Goal of the exercise = Write out nothing but the lines from the first line of the entries below through the line with "b.box((-26, 0.0, 0), (0, 10.2, 56))"; no pictures go in.

Raw records =
○ ○ ○ ○
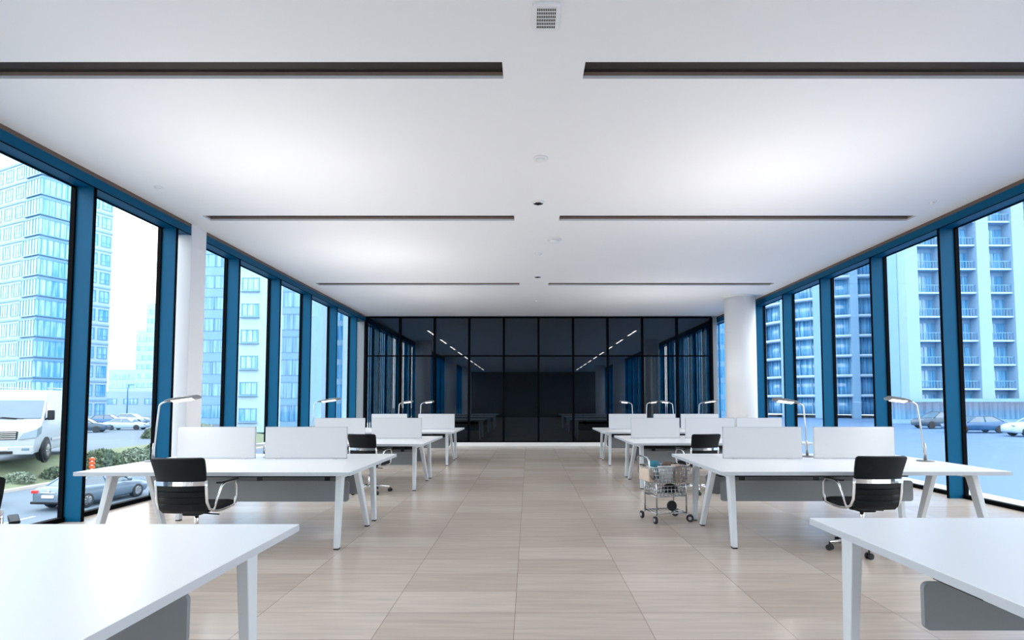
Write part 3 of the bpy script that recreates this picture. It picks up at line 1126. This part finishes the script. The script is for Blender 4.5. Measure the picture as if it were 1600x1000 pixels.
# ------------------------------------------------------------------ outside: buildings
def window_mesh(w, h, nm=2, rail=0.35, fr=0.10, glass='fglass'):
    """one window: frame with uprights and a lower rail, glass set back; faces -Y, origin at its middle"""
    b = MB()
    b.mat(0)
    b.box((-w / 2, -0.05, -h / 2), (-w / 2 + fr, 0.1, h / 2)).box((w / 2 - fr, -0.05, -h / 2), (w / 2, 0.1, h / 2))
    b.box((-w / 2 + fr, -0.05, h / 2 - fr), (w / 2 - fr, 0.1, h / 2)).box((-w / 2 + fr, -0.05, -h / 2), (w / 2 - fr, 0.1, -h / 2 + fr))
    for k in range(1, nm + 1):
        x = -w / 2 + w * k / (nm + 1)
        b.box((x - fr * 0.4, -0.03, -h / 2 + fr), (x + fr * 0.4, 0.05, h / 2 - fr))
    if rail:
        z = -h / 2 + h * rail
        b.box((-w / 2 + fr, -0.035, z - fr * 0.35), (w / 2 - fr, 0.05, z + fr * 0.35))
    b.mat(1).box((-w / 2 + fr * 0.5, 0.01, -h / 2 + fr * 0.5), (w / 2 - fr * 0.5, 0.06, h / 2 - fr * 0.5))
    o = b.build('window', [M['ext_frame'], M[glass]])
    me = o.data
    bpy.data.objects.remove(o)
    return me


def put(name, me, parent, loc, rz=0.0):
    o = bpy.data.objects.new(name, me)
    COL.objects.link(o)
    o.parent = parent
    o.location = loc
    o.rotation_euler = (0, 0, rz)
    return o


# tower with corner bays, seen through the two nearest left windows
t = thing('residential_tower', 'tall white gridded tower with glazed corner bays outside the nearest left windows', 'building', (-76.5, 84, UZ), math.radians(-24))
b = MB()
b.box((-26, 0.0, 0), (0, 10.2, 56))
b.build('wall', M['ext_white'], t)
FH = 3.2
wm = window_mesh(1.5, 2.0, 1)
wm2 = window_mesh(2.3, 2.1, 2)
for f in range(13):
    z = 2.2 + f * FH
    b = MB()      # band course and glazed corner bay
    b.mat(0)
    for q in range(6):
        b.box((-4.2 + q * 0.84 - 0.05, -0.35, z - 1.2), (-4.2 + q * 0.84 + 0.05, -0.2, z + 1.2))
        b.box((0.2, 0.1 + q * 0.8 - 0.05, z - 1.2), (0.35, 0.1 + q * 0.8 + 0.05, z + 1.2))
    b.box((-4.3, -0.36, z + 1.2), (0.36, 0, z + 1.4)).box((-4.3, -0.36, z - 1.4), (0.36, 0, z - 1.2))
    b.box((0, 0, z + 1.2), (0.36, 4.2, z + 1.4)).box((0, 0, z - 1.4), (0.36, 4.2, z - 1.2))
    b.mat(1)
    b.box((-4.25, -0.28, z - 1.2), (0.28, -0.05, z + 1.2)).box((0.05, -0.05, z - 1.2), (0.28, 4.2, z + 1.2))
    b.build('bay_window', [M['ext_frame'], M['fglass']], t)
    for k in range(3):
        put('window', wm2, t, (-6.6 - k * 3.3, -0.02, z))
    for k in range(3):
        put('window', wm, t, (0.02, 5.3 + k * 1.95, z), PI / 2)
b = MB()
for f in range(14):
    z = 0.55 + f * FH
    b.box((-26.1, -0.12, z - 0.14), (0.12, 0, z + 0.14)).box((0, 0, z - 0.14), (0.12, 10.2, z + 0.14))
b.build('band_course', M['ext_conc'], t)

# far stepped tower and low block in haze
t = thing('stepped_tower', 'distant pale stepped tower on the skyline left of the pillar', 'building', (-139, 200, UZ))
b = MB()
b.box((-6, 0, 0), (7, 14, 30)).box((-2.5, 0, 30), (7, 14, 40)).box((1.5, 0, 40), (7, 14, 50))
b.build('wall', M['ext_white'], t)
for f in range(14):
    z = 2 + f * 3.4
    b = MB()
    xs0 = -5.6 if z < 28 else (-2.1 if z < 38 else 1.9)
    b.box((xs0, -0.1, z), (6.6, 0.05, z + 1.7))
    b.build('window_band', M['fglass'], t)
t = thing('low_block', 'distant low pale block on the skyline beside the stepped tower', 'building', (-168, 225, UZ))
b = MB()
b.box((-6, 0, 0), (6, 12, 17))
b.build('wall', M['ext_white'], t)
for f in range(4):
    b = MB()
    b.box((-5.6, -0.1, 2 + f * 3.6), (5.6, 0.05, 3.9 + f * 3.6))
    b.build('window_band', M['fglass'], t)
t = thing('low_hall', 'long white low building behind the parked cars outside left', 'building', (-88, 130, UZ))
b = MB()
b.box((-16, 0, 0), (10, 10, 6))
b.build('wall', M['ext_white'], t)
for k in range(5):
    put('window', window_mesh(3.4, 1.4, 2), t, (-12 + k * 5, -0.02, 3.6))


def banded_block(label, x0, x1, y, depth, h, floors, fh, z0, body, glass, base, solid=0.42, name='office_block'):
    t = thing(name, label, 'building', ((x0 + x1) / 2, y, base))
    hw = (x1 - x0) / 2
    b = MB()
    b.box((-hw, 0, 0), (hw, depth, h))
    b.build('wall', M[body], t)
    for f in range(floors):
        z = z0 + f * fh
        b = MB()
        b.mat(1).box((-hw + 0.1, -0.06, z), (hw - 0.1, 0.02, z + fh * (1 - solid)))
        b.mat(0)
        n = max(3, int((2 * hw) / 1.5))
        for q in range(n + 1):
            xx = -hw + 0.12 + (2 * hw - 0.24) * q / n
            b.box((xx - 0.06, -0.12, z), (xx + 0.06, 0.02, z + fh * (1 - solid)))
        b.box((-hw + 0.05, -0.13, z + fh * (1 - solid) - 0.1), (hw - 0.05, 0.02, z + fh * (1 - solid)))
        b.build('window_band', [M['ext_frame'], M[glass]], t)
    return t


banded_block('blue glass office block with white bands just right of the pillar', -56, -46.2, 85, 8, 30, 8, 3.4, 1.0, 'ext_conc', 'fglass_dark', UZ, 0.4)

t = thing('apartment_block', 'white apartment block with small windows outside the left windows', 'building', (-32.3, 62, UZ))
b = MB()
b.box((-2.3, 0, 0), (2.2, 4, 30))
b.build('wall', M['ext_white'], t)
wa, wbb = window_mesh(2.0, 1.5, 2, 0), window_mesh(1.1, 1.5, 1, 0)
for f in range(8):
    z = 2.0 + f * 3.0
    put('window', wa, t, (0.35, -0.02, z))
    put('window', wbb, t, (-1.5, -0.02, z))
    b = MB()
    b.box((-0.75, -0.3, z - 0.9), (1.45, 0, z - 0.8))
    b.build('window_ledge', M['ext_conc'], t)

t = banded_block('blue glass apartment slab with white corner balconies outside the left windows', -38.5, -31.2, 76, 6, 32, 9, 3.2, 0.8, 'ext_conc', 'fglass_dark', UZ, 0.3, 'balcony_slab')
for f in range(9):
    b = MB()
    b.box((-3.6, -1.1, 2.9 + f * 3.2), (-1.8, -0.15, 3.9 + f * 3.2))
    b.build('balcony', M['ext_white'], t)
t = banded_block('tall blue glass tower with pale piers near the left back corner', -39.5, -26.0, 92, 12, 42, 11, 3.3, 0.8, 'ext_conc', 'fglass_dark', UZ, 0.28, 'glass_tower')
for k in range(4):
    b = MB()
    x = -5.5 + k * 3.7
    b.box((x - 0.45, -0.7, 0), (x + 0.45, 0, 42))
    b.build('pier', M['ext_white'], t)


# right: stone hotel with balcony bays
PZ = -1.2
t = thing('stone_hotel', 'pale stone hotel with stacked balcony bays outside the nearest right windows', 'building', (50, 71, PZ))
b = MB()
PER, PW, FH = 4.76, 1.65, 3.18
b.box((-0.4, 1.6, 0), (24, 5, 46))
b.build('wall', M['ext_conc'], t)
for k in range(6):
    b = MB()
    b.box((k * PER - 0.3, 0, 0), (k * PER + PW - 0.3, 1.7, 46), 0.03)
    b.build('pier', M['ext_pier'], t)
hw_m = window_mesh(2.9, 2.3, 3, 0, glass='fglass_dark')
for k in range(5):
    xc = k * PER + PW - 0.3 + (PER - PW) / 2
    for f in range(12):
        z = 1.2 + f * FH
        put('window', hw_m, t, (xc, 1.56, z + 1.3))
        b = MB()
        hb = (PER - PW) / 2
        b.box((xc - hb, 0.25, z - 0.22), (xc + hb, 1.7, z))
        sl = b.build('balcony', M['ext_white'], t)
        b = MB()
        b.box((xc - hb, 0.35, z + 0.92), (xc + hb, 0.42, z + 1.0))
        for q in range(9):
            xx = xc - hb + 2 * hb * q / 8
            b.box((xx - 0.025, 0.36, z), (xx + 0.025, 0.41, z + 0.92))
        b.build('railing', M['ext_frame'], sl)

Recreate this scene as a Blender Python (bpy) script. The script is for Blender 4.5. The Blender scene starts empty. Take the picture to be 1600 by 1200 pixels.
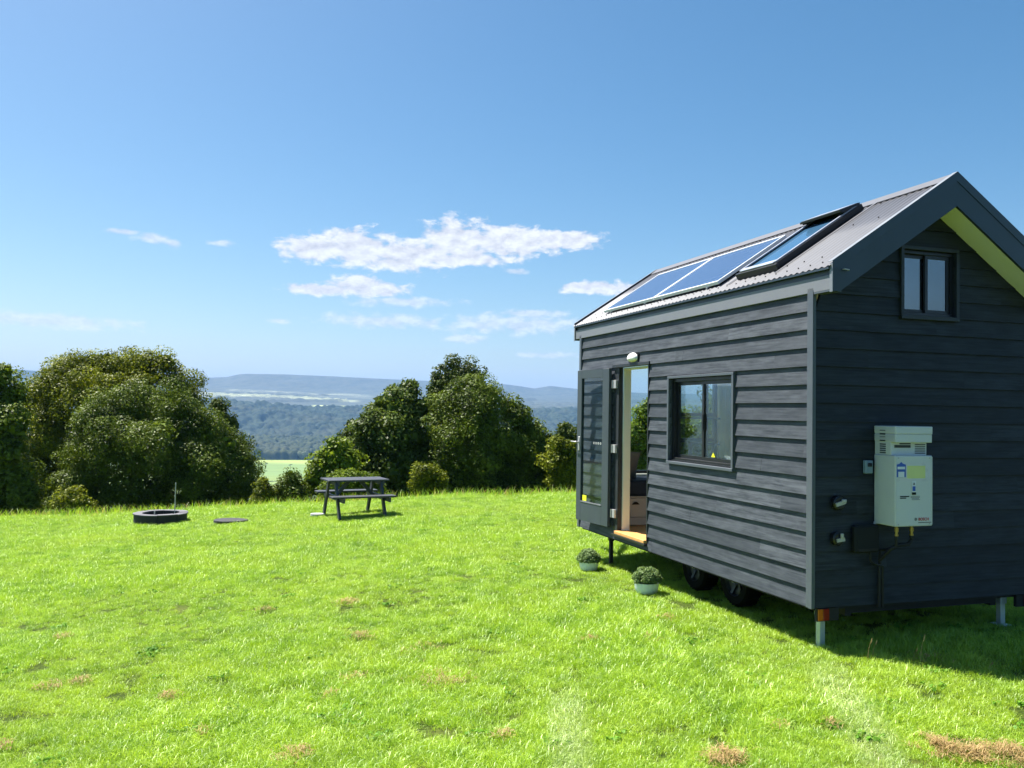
○ ○ ○ ○
Written solution =
Write part 3 of the bpy script that recreates this picture. It picks up at line 1126. This part finishes the script. The script is for Blender 4.5. Measure the picture as if it were 1600x1000 pixels.
# ------------------------------------------------------------------ outside: buildings
def window_mesh(w, h, nm=2, rail=0.35, fr=0.10, glass='fglass'):
    """one window: frame with uprights and a lower rail, glass set back; faces -Y, origin at its middle"""
    b = MB()
    b.mat(0)
    b.box((-w / 2, -0.05, -h / 2), (-w / 2 + fr, 0.1, h / 2)).box((w / 2 - fr, -0.05, -h / 2), (w / 2, 0.1, h / 2))
    b.box((-w / 2 + fr, -0.05, h / 2 - fr), (w / 2 - fr, 0.1, h / 2)).box((-w / 2 + fr, -0.05, -h / 2), (w / 2 - fr, 0.1, -h / 2 + fr))
    for k in range(1, nm + 1):
        x = -w / 2 + w * k / (nm + 1)
        b.box((x - fr * 0.4, -0.03, -h / 2 + fr), (x + fr * 0.4, 0.05, h / 2 - fr))
    if rail:
        z = -h / 2 + h * rail
        b.box((-w / 2 + fr, -0.035, z - fr * 0.35), (w / 2 - fr, 0.05, z + fr * 0.35))
    b.mat(1).box((-w / 2 + fr * 0.5, 0.01, -h / 2 + fr * 0.5), (w / 2 - fr * 0.5, 0.06, h / 2 - fr * 0.5))
    o = b.build('window', [M['ext_frame'], M[glass]])
    me = o.data
    bpy.data.objects.remove(o)
    return me


def put(name, me, parent, loc, rz=0.0):
    o = bpy.data.objects.new(name, me)
    COL.objects.link(o)
    o.parent = parent
    o.location = loc
    o.rotation_euler = (0, 0, rz)
    return o


# tower with corner bays, seen through the two nearest left windows
t = thing('residential_tower', 'tall white gridded tower with glazed corner bays outside the nearest left windows', 'building', (-76.5, 84, UZ), math.radians(-24))
b = MB()
b.box((-26, 0.0, 0), (0, 10.2, 56))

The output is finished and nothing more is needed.